Sob iguais motivações, encontram-se em pesquisas centradas na produção de Maria Auxiliadora da Silva. De origem humilde, descendente de escravizados, essa pintora passou pelas feiras de artes da Praça da República, no centro de São Paulo, e da cidade de Embu das Artes — lugares de intercâmbio entre aqueles que não encontravam espaços e oportunidades em museus e em galerias. Em 2018, a exposição Maria Auxiliadora: vida cotidiana, pintura e resistência, realizada no Museu de Arte de São Paulo (Masp), trouxe os meandros da vida e obra dessa artista e, especialmente, explorou sua técnica singular: uma combinação de tinta a óleo, massa plástica e mechas do seu cabelo. A partir dessa mistura, a artista construía relevos na tela – sua experiência com o bordado transparece em muitos dos seus trabalhos. Porém, suas origens e o fato de ter sido empregada doméstica eram os condicionantes mais fortes para o enquadramento no primitivo. Os novos estudos somados à visibilidade da mostra no Masp comprovam que seu “fazer artístico” está além da crítica sustentada pelo viés colonial.

Os casos de Heitor dos Prazeres e Maria Auxiliadora são sintomáticos, quando se pensa que novas proposições e abordagens buscam esses hiatos na escrita da história da arte brasileira – reflexo também de um novo perfil de pesquisador que investiga suas memórias e as de sua coletividade.

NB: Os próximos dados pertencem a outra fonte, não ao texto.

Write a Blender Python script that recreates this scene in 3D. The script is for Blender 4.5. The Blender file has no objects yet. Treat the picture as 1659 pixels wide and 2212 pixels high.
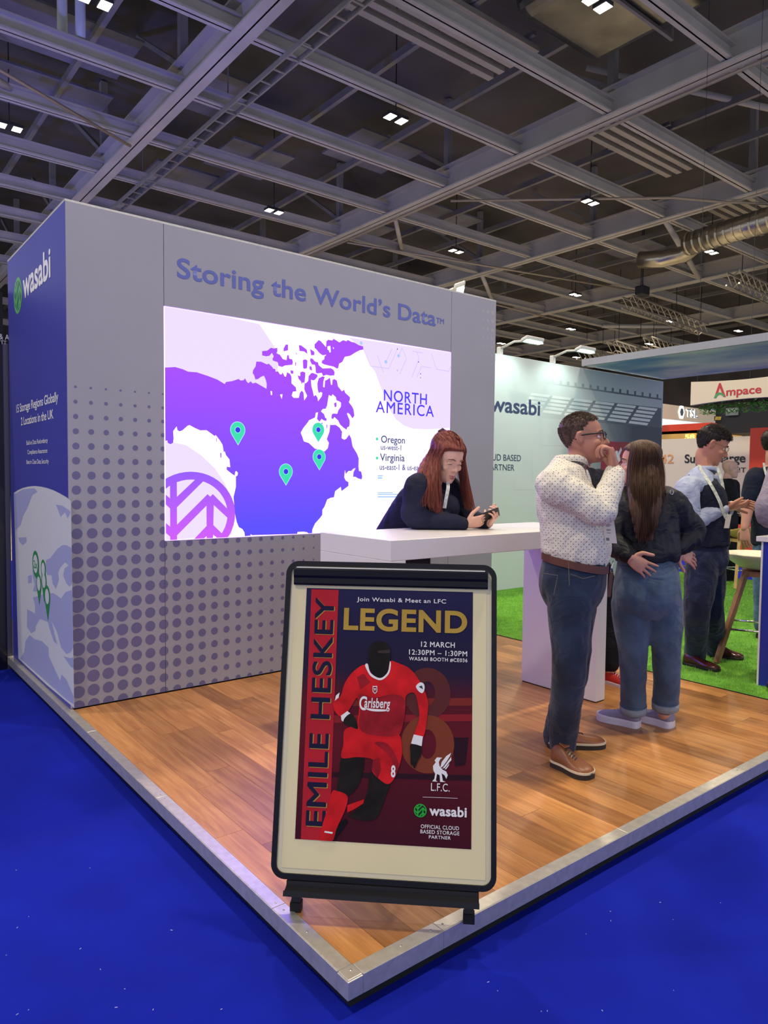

Nessa empreitada, descobre-se que são muitos os artistas silenciados pela história da arte brasileira, seja por sua origem social, seja porque foram rotulados como “primitivistas”. Antes de tudo, a arte é uma experiência da diversidade – admitir isso é ir contra a colonialidade. Busca-se, então, uma arte plena de sentido, extraída de modelos culturais e valores atuantes e comunitários. Enfim, entende-se que a sensibilidade emerge quando estimulada por diferentes propostas.